When he was a boy, Giovanni fell into a hole in the ground where the sacred well of Su Tempiesu was, then digged out by the archaeologist Godeval Davoli. No one better than he can tell stories and characters of Orune.

The most beautiful (and disturbing) story is that of a lay priest from Orune, who was shot but did not die, and was chased and stabbed several times until his death. After this episode a series of strange facts began to happen to later priests: during a mass a lectern and a missal flew away without explanation, a fact that was seen by people still alive; a chair was removed by an invisible hand from under the seat of a lady who fell to the ground; church bells played without reason by themselves; someone saw a figure at the window of the parish house where only the priest lived, but the latter was celebrating mass, and so on.

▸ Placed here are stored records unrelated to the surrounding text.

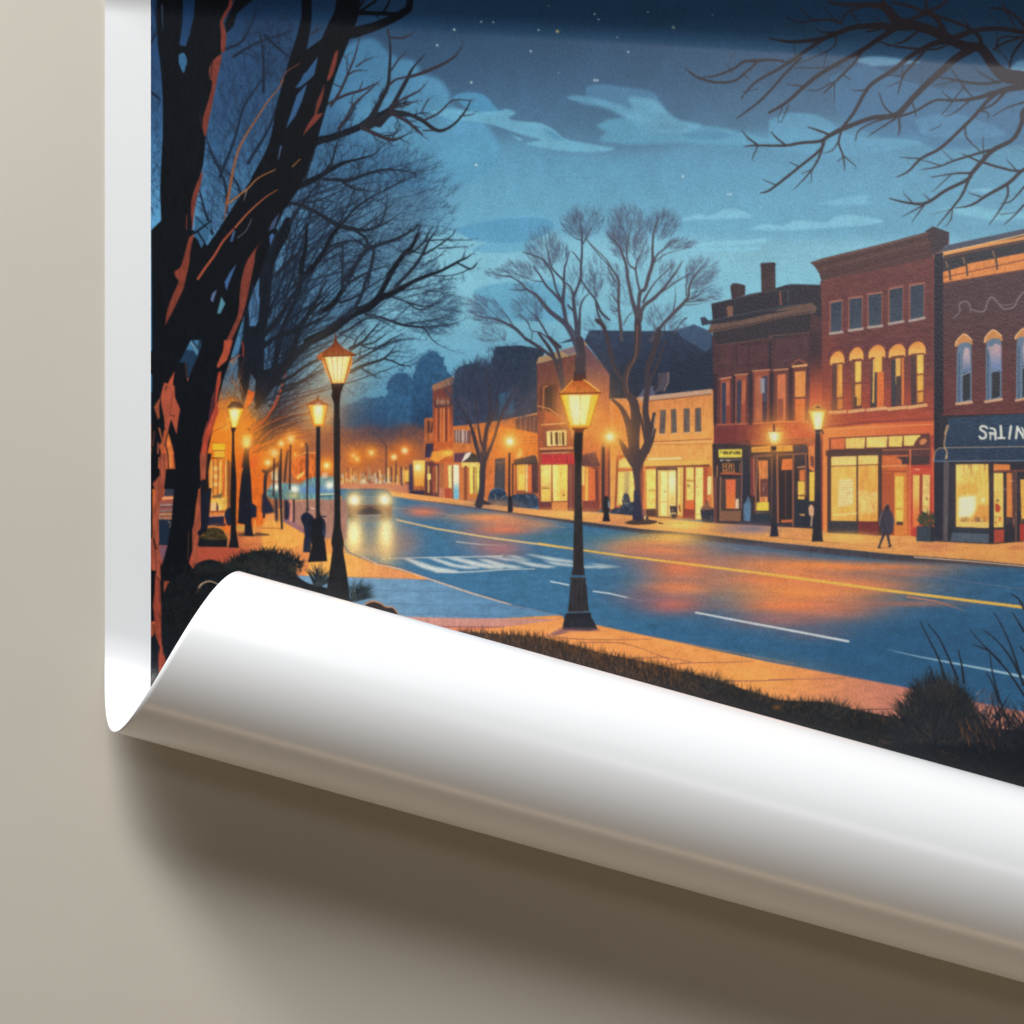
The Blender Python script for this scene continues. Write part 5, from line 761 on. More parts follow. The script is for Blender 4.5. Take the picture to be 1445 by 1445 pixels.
poly(FL([(700, 480), (810, 450), (800, 510), (690, 500)]), (116, 96, 66)); poly(FL([(690, 520), (860, 490), (860, 620), (760, 660), (690, 640)]), (244, 186, 84), tex=.2); tint(*FL([(770, 610)])[0], 2.4, (255, 240, 190), .9); poly(FL([(680, 560), (745, 560), (745, 650), (680, 650)]), (244, 186, 130)); poly(FL([(745, 540), (770, 600), (760, 660), (740, 650)]), (90, 56, 46)); line(FL([(660, 660), (840, 655)]), 2, (150, 74, 56)); line(FL([(655, 708), (830, 695)]), 2.4, (214, 140, 110)); poly(FL([(650, 720), (830, 710), (830, 790), (640, 800)]), (36, 40, 62)); poly(FL([(640, 800), (850, 790), (850, 820), (640, 830)]), (60, 50, 60))
poly(FL([(100, 0), (290, 0), (280, 340), (180, 320), (150, 500), (90, 520)]), (196, 88, 50), tex=.2, texcell=(18, 4)); poly(FL([(215, 0), (270, 0), (240, 300), (210, 290)]), (240, 158, 76)); poly(FL([(180, 310), (280, 345), (270, 480), (145, 485)]), (56, 58, 74)); line(FL([(135, 505), (260, 502)]), 2.6, (236, 170, 140)); poly(FL([(100, 530), (260, 520), (255, 650), (95, 650)]), (150, 84, 74))
for y, c in ((585, (236, 214, 206)), (605, (90, 60, 80)), (650, (150, 160, 190)), (690, (206, 196, 190)), (668, (70, 66, 90)), (712, (60, 84, 120)), (738, (130, 150, 180)), (760, (40, 60, 90))): line(FL([(95, y), (260, y-6)]), 2.0, [int(v*.62+26) for v in c], None, .8)
poly(FL([(90, 745), (250, 750), (240, 1040), (90, 1040)]), (28, 42, 62)); line(FL([(200, 770), (235, 800), (215, 830)]), 2, (110, 104, 96)); poly(FL([(90, 1040), (200, 1045), (150, 1260), (110, 1180)]), (120, 84, 96), soft=1)
motif('printed_car', 'pale blue and teal cars with lit headlamps in the distance on the left')
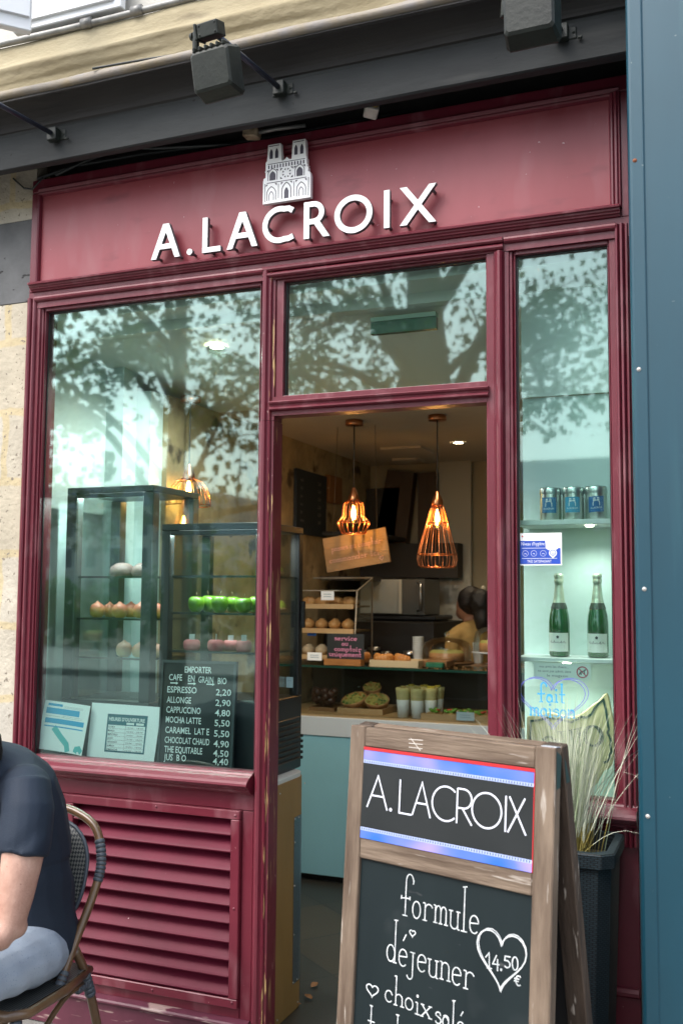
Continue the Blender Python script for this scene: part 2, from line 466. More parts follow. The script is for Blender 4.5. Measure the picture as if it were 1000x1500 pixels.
br.inputs['Color1'].default_value = (0.54, 0.51, 0.45, 1); br.inputs['Color2'].default_value = (0.50, 0.44, 0.33, 1); br.inputs['Mortar'].default_value = (0.54, 0.45, 0.28, 1)
t_.links.new(av.outputs[0], br.inputs['Vector'])
n2 = t_.nodes.new('ShaderNodeTexNoise'); n2.inputs['Scale'].default_value = 5; n2.inputs['Detail'].default_value = 8; n2.inputs['Roughness'].default_value = 0.7
t_.links.new(tc.outputs['Object'], n2.inputs['Vector'])
mr = t_.nodes.new('ShaderNodeMapRange'); mr.inputs['To Min'].default_value = 0.55; mr.inputs['To Max'].default_value = 1.25
t_.links.new(n2.outputs['Fac'], mr.inputs['Value'])
mx = t_.nodes.new('ShaderNodeMix'); mx.data_type = 'RGBA'; mx.blend_type = 'MULTIPLY'; mx.inputs[0].default_value = 1
t_.links.new(br.outputs[0], mx.inputs[6]); t_.links.new(mr.outputs[0], mx.inputs[7]); t_.links.new(mx.outputs[2], p_.inputs['Base Color'])
speckle(LIME, (0.22, 0.19, 0.15), 55, 0.66, soft=0.03, detail=2)

bld = thing('building', 'old stone building with a grey beam and cream cornice over the shop', 'building', (-3, 0.1, 0))
MB().box(-9, -2.992, 0.03, 0.10, -0.06, 3.08).build('side_wall', LIME, bld)
DRK = MB()
DRK.box(-9, -2.992, 0.027, 0.10, 3.083, 3.47)
DRK.build('dark_rendered_band', DARKBAND, bld)
MB().box(-9, -2.992, 0.03, 0.10, 3.473, 3.80).build('upper_side_wall', LIME, bld)
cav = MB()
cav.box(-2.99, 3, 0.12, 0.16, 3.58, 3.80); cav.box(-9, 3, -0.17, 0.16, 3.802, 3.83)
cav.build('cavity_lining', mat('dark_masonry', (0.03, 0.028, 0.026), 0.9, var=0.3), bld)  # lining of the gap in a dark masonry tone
# grey beam: flat face, cove, projecting lip
prof = [(-0.175, 3.600), (-0.215, 3.597), (-0.222, 3.603), (-0.222, 3.742), (-0.226, 3.752), (-0.236, 3.757), (-0.236, 3.770)]
for k in range(9):
    a = k / 8 * math.pi / 2
    prof.append((-0.236 - 0.105 * (1 - math.cos(a)), 3.770 + 0.052 * math.sin(a)))
prof += [(-0.352, 3.825), (-0.352, 3.832), (-0.17, 3.85)]
bm_ = MB()
NSEG = 44
xs = [-9 + 12.0 * k / NSEG for k in range(NSEG + 1)]
def wob(x, i):
    return 0.004 * noise.noise(Vector((x * 1.3, i * 0.7, 3.0)))
vv = []
for x in xs:
    vv += [(x, a + wob(x, i), b + wob(x + 9, i)) for i, (a, b) in enumerate(prof)]
n_ = len(prof)
bm_.add(vv, [(k * n_ + i, k * n_ + (i + 1) % n_, (k + 1) * n_ + (i + 1) % n_, (k + 1) * n_ + i) for k in range(NSEG) for i in range(n_)])
bm_.m = [1 if 4 <= (i % n_) <= 16 else 0 for i in range(len(bm_.f))]
bm_.build('lintel_beam', [GREYB, mat('shaded_grey_paint', (0.016, 0.015, 0.015), 0.8, col2=(0.030, 0.028, 0.027), vscale=5, stretch=(.3, 1, 1), bump=0.25, bscale=30)], bld)  # second material: the lip's shade over the cove, painted as a darker colour
def wavy(prof, x0, x1, n, amp, seed, mats, name, parent, sm=True):
    m_ = MB(); k_ = len(prof); vv = []
    for j in range(n + 1):
        x = x0 + (x1 - x0) * j / n
        vv += [(x, a + amp * noise.noise(Vector((x * 3, i * 0.9, seed))), b + amp * noise.noise(Vector((x * 3, i * 0.9, seed + 5)))) for i, (a, b) in enumerate(prof)]
    m_.add(vv, [(j * k_ + i, j * k_ + i + 1, (j + 1) * k_ + i + 1, (j + 1) * k_ + i) for j in range(n) for i in range(k_ - 1)], 0, sm)
    return m_.build(name, mats, parent)
wavy([(-0.345, 3.834), (-0.362, 3.838), (-0.368, 3.850), (-0.366, 3.864), (-0.355, 3.872), (-0.33, 3.878), (-0.13, 3.965), (-0.10, 3.97)], -9, 3, 150, 0.006, 1.0, LEAD, 'lead_flashing', bld)
wavy([(-0.115, 3.93), (-0.118, 3.99), (-0.121, 4.04), (-0.125, 4.06), (-0.133, 4.068), (-0.135, 4.085), (-0.142, 4.10), (-0.150, 4.112), (-0.146, 4.125), (-0.13, 4.135), (-0.125, 4.16), (-0.118, 4.20), (-0.115, 4.235), (-0.04, 4.245)], -9, 3, 200, 0.007, 2.0, CREAM, 'cornice', bld)
MB().box(-9, 3, -0.05, 0.2, 4.246, 8.0).build('upper_wall', mat('pale_render', (0.55, 0.53, 0.48), 0.85, var=0.08, vscale=3, bump=0.2), bld)
MB().box(-9, 3, -0.02, 0.14, 3.832, 4.244).build('wall_core', CREAM, bld)
MB().box(0.42, 9, -0.05, 0.2, 0, 3.6).build('right_wall', LIME, bld)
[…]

In the area of Marreri, a strange figure was spotted walking around with a white horse (the same one the priest had when he was killed). In light of these facts, one night a meeting was held between priests, some exorcists who came from neighboring villages, and perhaps even from further afar. No one knows what happened inside the church, but from that night meeting the strange episodes ceased. Maybe the devil Sorramala was involved in all this?

At the end of the evening Giovanni reads one of his poetic text dedicated to Orune. The phrase that strikes me the most is: “in Orune there is no concept of ‘ancient’ because what was there is still there”.